Give back all the data exactly, line by line.

____ Recorded data

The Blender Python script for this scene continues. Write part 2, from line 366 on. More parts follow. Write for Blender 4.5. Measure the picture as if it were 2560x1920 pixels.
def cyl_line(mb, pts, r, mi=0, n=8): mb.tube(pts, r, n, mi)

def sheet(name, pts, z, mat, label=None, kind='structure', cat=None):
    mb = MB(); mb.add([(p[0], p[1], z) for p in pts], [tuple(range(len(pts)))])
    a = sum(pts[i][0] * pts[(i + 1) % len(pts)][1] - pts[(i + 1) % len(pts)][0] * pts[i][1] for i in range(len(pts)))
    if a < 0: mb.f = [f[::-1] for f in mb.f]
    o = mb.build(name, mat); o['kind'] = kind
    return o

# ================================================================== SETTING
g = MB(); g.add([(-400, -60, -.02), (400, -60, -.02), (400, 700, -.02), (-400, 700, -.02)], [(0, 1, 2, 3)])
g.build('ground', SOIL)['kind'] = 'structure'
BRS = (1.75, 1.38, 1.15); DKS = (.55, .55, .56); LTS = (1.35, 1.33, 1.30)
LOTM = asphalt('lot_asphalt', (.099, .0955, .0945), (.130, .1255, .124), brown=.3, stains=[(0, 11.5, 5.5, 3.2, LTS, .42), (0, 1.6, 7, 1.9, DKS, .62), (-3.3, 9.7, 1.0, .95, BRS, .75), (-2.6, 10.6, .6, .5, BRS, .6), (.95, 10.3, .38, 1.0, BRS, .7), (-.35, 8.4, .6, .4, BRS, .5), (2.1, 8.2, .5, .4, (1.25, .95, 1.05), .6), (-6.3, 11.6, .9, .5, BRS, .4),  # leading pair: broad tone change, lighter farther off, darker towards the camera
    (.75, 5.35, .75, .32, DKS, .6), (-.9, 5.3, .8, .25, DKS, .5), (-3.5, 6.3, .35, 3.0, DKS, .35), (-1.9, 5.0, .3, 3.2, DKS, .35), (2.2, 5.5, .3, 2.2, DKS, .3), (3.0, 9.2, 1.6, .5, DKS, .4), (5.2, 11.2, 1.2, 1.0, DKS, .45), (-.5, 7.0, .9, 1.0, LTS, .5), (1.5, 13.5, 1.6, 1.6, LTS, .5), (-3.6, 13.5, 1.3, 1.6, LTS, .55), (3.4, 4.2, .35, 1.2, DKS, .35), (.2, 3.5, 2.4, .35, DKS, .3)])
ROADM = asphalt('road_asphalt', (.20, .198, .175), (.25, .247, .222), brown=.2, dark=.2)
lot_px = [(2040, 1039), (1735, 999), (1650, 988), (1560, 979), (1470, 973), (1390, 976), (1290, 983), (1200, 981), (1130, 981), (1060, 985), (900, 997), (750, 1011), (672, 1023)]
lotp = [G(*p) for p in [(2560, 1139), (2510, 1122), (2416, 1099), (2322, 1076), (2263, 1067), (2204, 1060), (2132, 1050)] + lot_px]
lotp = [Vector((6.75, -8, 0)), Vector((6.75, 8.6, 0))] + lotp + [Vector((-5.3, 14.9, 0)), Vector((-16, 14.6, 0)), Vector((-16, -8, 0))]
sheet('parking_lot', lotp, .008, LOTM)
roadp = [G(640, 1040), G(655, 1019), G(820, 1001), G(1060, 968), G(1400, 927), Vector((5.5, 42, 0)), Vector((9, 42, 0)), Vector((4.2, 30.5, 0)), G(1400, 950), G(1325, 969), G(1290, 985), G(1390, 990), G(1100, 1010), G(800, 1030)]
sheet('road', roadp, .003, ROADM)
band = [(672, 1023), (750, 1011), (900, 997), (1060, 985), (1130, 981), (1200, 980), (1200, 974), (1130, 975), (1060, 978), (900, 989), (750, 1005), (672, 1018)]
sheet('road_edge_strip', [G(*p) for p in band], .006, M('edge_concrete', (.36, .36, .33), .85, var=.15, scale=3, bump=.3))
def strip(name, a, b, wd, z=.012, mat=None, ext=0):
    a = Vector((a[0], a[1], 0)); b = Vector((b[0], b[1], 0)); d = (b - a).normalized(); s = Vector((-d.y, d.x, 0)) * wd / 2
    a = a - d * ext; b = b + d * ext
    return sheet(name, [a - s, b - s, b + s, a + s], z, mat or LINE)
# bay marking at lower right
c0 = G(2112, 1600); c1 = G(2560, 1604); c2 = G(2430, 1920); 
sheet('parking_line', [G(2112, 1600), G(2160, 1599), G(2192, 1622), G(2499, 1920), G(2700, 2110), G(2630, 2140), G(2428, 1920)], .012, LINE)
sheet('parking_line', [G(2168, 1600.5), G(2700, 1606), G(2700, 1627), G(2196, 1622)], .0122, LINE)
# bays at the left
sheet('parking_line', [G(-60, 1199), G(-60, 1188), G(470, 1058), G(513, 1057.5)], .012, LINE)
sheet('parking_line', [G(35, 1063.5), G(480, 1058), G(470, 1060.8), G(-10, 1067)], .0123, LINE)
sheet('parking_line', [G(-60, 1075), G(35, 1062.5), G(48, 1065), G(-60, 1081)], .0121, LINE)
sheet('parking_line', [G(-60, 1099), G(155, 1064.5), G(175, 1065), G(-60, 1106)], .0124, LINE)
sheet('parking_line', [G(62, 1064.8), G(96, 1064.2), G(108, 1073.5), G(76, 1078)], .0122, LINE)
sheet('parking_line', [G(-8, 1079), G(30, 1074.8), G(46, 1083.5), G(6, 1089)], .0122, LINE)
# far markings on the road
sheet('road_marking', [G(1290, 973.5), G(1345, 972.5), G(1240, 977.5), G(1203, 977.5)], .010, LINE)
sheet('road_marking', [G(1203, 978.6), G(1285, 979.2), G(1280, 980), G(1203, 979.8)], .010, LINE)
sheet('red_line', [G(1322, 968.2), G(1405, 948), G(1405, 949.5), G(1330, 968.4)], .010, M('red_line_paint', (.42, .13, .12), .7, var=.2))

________

## Output of the exercise
The Blender Python script for this scene continues. Write part 2, from line 366 on. More parts follow. Write for Blender 4.5. Measure the picture as if it were 2560x1920 pixels.
def cyl_line(mb, pts, r, mi=0, n=8): mb.tube(pts, r, n, mi)

def sheet(name, pts, z, mat, label=None, kind='structure', cat=None):
    mb = MB(); mb.add([(p[0], p[1], z) for p in pts], [tuple(range(len(pts)))])
    a = sum(pts[i][0] * pts[(i + 1) % len(pts)][1] - pts[(i + 1) % len(pts)][0] * pts[i][1] for i in range(len(pts)))
    if a < 0: mb.f = [f[::-1] for f in mb.f]
    o = mb.build(name, mat); o['kind'] = kind
    return o

# ================================================================== SETTING
g = MB(); g.add([(-400, -60, -.02), (400, -60, -.02), (400, 700, -.02), (-400, 700, -.02)], [(0, 1, 2, 3)])
g.build('ground', SOIL)['kind'] = 'structure'
BRS = (1.75, 1.38, 1.15); DKS = (.55, .55, .56); LTS = (1.35, 1.33, 1.30)
LOTM = asphalt('lot_asphalt', (.099, .0955, .0945), (.130, .1255, .124), brown=.3, stains=[(0, 11.5, 5.5, 3.2, LTS, .42), (0, 1.6, 7, 1.9, DKS, .62), (-3.3, 9.7, 1.0, .95, BRS, .75), (-2.6, 10.6, .6, .5, BRS, .6), (.95, 10.3, .38, 1.0, BRS, .7), (-.35, 8.4, .6, .4, BRS, .5), (2.1, 8.2, .5, .4, (1.25, .95, 1.05), .6), (-6.3, 11.6, .9, .5, BRS, .4),  # leading pair: broad tone change, lighter farther off, darker towards the camera
    (.75, 5.35, .75, .32, DKS, .6), (-.9, 5.3, .8, .25, DKS, .5), (-3.5, 6.3, .35, 3.0, DKS, .35), (-1.9, 5.0, .3, 3.2, DKS, .35), (2.2, 5.5, .3, 2.2, DKS, .3), (3.0, 9.2, 1.6, .5, DKS, .4), (5.2, 11.2, 1.2, 1.0, DKS, .45), (-.5, 7.0, .9, 1.0, LTS, .5), (1.5, 13.5, 1.6, 1.6, LTS, .5), (-3.6, 13.5, 1.3, 1.6, LTS, .55), (3.4, 4.2, .35, 1.2, DKS, .35), (.2, 3.5, 2.4, .35, DKS, .3)])
ROADM = asphalt('road_asphalt', (.20, .198, .175), (.25, .247, .222), brown=.2, dark=.2)
lot_px = [(2040, 1039), (1735, 999), (1650, 988), (1560, 979), (1470, 973), (1390, 976), (1290, 983), (1200, 981), (1130, 981), (1060, 985), (900, 997), (750, 1011), (672, 1023)]
lotp = [G(*p) for p in [(2560, 1139), (2510, 1122), (2416, 1099), (2322, 1076), (2263, 1067), (2204, 1060), (2132, 1050)] + lot_px]
lotp = [Vector((6.75, -8, 0)), Vector((6.75, 8.6, 0))] + lotp + [Vector((-5.3, 14.9, 0)), Vector((-16, 14.6, 0)), Vector((-16, -8, 0))]
sheet('parking_lot', lotp, .008, LOTM)
roadp = [G(640, 1040), G(655, 1019), G(820, 1001), G(1060, 968), G(1400, 927), Vector((5.5, 42, 0)), Vector((9, 42, 0)), Vector((4.2, 30.5, 0)), G(1400, 950), G(1325, 969), G(1290, 985), G(1390, 990), G(1100, 1010), G(800, 1030)]
sheet('road', roadp, .003, ROADM)
band = [(672, 1023), (750, 1011), (900, 997), (1060, 985), (1130, 981), (1200, 980), (1200, 974), (1130, 975), (1060, 978), (900, 989), (750, 1005), (672, 1018)]
sheet('road_edge_strip', [G(*p) for p in band], .006, M('edge_concrete', (.36, .36, .33), .85, var=.15, scale=3, bump=.3))
def strip(name, a, b, wd, z=.012, mat=None, ext=0):
    a = Vector((a[0], a[1], 0)); b = Vector((b[0], b[1], 0)); d = (b - a).normalized(); s = Vector((-d.y, d.x, 0)) * wd / 2
    a = a - d * ext; b = b + d * ext
    return sheet(name, [a - s, b - s, b + s, a + s], z, mat or LINE)
# bay marking at lower right
c0 = G(2112, 1600); c1 = G(2560, 1604); c2 = G(2430, 1920); 
sheet('parking_line', [G(2112, 1600), G(2160, 1599), G(2192, 1622), G(2499, 1920), G(2700, 2110), G(2630, 2140), G(2428, 1920)], .012, LINE)
sheet('parking_line', [G(2168, 1600.5), G(2700, 1606), G(2700, 1627), G(2196, 1622)], .0122, LINE)
# bays at the left
sheet('parking_line', [G(-60, 1199), G(-60, 1188), G(470, 1058), G(513, 1057.5)], .012, LINE)
sheet('parking_line', [G(35, 1063.5), G(480, 1058), G(470, 1060.8), G(-10, 1067)], .0123, LINE)
sheet('parking_line', [G(-60, 1075), G(35, 1062.5), G(48, 1065), G(-60, 1081)], .0121, LINE)
sheet('parking_line', [G(-60, 1099), G(155, 1064.5), G(175, 1065), G(-60, 1106)], .0124, LINE)
sheet('parking_line', [G(62, 1064.8), G(96, 1064.2), G(108, 1073.5), G(76, 1078)], .0122, LINE)
sheet('parking_line', [G(-8, 1079), G(30, 1074.8), G(46, 1083.5), G(6, 1089)], .0122, LINE)
# far markings on the road
sheet('road_marking', [G(1290, 973.5), G(1345, 972.5), G(1240, 977.5), G(1203, 977.5)], .010, LINE)
sheet('road_marking', [G(1203, 978.6), G(1285, 979.2), G(1280, 980), G(1203, 979.8)], .010, LINE)
sheet('red_line', [G(1322, 968.2), G(1405, 948), G(1405, 949.5), G(1330, 968.4)], .010, M('red_line_paint', (.42, .13, .12), .7, var=.2))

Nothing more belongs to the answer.